Per non scontentare l'Europa il governo abbassa le stime del Pil

Un Consiglio dei ministri sul nuovo Def Renzi: "Noi siamo stati prudentissimi". La crescita si fermerà allo 0,8%. Il deficit salirà al 2%, più uno 0,4% di flessibilità

Per non scontentare l'Europa il governo abbassa le stime del Pil

Consiglio di ministri notturno, in perfetto stile Prima repubblica convocato ieri alle 21, iniziato con un'ora di ritardo e finito venti minuti dopo. All'ordine del giorno un unico punto: approvazione della nota di aggiornamento del Def. Atto dovuto e parte integrante della sessione di bilancio. Solo che il Documento di economia e finanza presentato ad aprile si è rivelato troppo ottimistico e il governo si è ritrovato a dovere ricompilare tutte le previsioni in senso peggiorativo. Il Pil (cioè misura della ricchezza prodotta nel Paese) giù, debito e deficit su.

Nessuna buona notizia, quindi.
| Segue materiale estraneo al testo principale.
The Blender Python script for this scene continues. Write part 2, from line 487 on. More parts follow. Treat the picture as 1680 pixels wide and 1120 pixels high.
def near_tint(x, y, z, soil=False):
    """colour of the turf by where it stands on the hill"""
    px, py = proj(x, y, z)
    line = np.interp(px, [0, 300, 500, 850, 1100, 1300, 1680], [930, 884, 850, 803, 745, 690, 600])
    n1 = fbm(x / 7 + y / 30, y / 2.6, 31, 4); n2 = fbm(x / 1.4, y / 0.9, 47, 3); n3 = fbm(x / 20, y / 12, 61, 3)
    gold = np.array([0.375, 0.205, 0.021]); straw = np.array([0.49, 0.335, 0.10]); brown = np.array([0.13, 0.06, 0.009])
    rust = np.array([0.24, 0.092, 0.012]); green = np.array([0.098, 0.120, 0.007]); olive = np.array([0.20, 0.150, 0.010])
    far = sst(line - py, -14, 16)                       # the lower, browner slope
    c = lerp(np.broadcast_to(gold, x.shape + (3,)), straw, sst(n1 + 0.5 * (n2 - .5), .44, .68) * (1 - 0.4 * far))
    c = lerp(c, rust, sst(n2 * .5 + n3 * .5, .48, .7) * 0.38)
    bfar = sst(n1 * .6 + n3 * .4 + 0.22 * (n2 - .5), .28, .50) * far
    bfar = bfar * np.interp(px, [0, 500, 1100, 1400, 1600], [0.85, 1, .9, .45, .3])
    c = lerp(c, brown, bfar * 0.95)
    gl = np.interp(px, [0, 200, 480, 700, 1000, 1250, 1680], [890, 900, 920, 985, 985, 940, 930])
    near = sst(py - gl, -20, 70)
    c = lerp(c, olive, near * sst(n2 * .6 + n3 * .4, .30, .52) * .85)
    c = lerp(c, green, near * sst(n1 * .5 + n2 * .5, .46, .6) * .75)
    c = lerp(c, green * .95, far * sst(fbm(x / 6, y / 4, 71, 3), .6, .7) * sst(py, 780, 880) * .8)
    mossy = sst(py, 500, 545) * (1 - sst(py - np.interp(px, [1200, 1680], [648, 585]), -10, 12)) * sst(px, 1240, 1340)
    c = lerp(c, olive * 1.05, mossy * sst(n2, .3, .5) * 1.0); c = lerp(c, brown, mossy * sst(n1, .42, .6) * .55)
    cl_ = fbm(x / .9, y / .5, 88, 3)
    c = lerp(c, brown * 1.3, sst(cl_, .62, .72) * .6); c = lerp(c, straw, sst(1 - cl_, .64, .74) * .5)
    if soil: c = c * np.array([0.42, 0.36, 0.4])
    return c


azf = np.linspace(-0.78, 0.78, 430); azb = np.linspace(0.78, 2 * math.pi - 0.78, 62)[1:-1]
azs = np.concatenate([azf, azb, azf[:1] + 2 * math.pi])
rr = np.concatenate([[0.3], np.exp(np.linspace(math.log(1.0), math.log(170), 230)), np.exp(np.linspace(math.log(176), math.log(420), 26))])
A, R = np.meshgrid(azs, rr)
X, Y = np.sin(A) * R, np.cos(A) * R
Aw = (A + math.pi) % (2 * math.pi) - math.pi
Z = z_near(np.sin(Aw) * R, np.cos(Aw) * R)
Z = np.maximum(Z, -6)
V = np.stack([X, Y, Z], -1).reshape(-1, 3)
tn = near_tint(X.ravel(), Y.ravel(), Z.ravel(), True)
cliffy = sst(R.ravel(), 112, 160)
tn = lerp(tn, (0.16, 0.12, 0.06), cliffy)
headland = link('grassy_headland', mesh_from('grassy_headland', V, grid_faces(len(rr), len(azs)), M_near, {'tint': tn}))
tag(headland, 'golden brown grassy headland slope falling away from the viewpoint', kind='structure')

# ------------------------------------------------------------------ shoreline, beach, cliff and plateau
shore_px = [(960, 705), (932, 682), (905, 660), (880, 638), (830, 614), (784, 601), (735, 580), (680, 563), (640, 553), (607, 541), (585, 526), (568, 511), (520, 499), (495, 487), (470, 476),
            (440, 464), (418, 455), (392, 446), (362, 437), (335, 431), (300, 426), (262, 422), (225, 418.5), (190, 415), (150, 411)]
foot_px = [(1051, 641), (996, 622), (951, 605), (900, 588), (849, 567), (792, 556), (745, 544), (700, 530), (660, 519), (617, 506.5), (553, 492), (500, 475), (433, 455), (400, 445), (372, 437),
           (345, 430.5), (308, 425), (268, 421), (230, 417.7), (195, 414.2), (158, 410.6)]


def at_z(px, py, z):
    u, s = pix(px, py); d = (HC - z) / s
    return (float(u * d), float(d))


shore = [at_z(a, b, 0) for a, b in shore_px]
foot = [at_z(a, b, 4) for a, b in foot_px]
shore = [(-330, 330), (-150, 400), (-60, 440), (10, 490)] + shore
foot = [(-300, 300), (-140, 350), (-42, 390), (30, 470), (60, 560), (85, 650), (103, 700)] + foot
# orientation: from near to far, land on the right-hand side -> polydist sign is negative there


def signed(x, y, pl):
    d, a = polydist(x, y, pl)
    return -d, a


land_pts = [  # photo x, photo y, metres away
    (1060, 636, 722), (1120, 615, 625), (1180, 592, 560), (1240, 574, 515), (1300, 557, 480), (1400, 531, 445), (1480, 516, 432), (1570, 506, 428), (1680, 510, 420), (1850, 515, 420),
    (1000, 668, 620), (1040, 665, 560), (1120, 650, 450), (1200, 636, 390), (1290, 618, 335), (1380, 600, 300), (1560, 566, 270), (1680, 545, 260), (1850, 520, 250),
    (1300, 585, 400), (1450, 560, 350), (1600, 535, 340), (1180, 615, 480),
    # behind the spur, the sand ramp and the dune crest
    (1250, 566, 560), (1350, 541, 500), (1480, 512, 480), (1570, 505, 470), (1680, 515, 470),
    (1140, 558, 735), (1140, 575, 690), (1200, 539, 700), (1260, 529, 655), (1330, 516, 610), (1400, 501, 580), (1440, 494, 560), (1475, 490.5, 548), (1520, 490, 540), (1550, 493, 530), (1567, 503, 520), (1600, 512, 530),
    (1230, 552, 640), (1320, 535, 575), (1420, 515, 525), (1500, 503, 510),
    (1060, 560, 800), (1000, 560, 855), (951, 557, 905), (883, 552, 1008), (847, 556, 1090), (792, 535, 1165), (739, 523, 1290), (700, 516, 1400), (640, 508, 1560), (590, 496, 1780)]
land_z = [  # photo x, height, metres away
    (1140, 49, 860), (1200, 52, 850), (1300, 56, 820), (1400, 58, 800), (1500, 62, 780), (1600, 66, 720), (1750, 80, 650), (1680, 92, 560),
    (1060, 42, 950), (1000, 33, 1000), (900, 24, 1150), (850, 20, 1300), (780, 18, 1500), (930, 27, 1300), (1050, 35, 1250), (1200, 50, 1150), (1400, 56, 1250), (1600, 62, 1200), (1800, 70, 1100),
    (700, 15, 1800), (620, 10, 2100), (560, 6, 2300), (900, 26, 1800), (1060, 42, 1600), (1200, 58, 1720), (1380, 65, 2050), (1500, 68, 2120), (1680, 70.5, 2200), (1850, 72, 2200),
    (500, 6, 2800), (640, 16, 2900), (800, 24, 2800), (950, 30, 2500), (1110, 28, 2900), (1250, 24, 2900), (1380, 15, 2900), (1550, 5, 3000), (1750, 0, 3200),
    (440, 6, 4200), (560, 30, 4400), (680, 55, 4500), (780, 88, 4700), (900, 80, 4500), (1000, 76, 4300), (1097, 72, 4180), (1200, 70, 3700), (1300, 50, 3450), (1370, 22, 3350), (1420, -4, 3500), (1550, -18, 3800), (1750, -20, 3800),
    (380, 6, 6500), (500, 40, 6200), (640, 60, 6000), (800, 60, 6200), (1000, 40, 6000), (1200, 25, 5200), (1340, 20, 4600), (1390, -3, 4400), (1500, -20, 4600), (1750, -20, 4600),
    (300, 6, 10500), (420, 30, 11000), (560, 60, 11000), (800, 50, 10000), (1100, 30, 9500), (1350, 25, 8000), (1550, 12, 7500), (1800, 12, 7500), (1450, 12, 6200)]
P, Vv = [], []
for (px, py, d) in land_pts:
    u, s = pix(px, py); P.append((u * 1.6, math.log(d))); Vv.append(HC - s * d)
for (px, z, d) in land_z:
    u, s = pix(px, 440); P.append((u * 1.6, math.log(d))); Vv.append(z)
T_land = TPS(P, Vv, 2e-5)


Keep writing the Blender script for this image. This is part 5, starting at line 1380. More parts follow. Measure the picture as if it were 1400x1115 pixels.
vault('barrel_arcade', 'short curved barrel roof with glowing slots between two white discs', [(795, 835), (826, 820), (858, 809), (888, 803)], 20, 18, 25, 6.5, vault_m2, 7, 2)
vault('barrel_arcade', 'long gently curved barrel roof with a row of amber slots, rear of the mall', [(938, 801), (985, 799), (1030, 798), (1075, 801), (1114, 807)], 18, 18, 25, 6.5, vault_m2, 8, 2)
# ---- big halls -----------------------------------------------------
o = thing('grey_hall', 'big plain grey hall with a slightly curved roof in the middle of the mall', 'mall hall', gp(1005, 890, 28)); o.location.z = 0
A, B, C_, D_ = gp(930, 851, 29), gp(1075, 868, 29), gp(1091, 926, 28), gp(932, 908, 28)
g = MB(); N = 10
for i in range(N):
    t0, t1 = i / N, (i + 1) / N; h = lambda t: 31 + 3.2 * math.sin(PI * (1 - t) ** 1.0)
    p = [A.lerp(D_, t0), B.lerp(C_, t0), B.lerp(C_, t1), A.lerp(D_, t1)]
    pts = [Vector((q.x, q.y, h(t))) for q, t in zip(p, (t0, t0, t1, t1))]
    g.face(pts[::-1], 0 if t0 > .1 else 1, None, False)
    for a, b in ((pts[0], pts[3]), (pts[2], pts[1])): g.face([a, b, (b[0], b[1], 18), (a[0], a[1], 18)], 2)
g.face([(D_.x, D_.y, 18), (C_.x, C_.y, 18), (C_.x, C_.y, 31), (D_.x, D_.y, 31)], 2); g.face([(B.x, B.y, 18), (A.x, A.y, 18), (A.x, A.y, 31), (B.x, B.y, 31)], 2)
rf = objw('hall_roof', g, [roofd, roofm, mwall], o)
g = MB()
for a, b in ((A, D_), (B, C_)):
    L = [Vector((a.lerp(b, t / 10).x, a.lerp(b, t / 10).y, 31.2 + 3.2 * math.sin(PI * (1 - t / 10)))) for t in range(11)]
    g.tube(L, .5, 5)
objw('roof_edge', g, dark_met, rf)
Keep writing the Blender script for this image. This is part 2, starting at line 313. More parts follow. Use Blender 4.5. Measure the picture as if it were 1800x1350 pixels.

Novità da tenere il più possibile sottotraccia anche perché il Def è un'autovalutazione tecnica da consegnare alla Commissione europea che la usa per giudicare la legge di Bilancio che il governo approverà a breve e ultimamente i rapporti tra Roma e Bruxelles non sono idilliaci.

Le ultime indiscrezioni prima del consiglio dei ministri di ieri confermavano la revisione al ribasso del Pil, sia per quest'anno sia per il prossimo. Le cifre messe nero su bianco sono ancora più caute. «Oggi è San Prudenzio, siamo stati prudentissimi», ha commentato il premier Matteo Renzi in conferenza stampa.

Per l'anno in corso la crescita si dovrebbe fermare allo 0,8%. Quella del prossimo anno, all'1% programmatico, quindi considerando la spinta delle riforme. Il tendenziale, quindi al netto delle politiche per la crescita, sarebbe allo 0,5% (ieri notte il documento non era ancora disponibile). Nel Def di aprile la crescita programmatica era dell'1,4%. Il peggioramento c'è e l'intervento del governo per migliorare di qualche decimale e le previsioni non è andato a buon fine.

La minore crescita ha un impatto sul deficit. Quello del prossimo anno, sul quale arriverà il giudizio della Commissione europea, si attesterebbe al 2%. Considerando la spesa extra che il governo conta di incassare, sale al 2,4%. È la famosa flessibilità. Ed è questo il dato che la Commissione europea aspetta per promuovere o bocciare l'Italia.

Le cose si sono messe male da un po' per i conti italiani. Tramontata la possibilità di ottenere di nuovo la flessibilità che ci era stata accordata l'anno scorso, quella legata alle riforme e agli investimenti, il governo ha puntato tutto sulle spese extra per migranti e terremoto. Sette miliardi che hanno fatto penare fino all'ultimo ministro e tecnici addetti ai rapporti con l'Europa. Con Pier Carlo Padoan attento a non scontentare Bruxelles e il premier Matteo Renzi convinto che almeno quella flessibilità l'Italia se la debba prendere anche senza il permesso.

Le trattative tra l'esecutivo europeo e Roma sono andate avanti anche ieri. Bruxelles ha dato il suo via libera ad un deficit al 2%, ma comprensivo delle spese per terremoto e migranti. L'Italia dà invece per acquisito il deficit sopra i due punti e cerca di arrivare al 2,4%. Dopo il no a prolungare la flessibilità per riforme e investimenti, un rifiuto sulle due emergenze, anche parziale, sarebbe una grave sconfitta per il premier e per il governo.

Ma il vero giudizio sull'Italia arriverà dopo il 15 ottobre. Quando il governo avrà consegnato all'Europa la legge di Bilancio e la Commissione europea avrà due settimane di tempo per decidere se approvarla o rispedirla indietro. Una valutazione tecnica, ma anche politica.

Ed è su questo che il governo italiano conta, unica possibilità per ottenere un via libera che, interpretando le regole europee in modo rigoroso, sarebbe impossibile. Il Def «prudentissimo» di ieri è un gesto di pace con la Ue.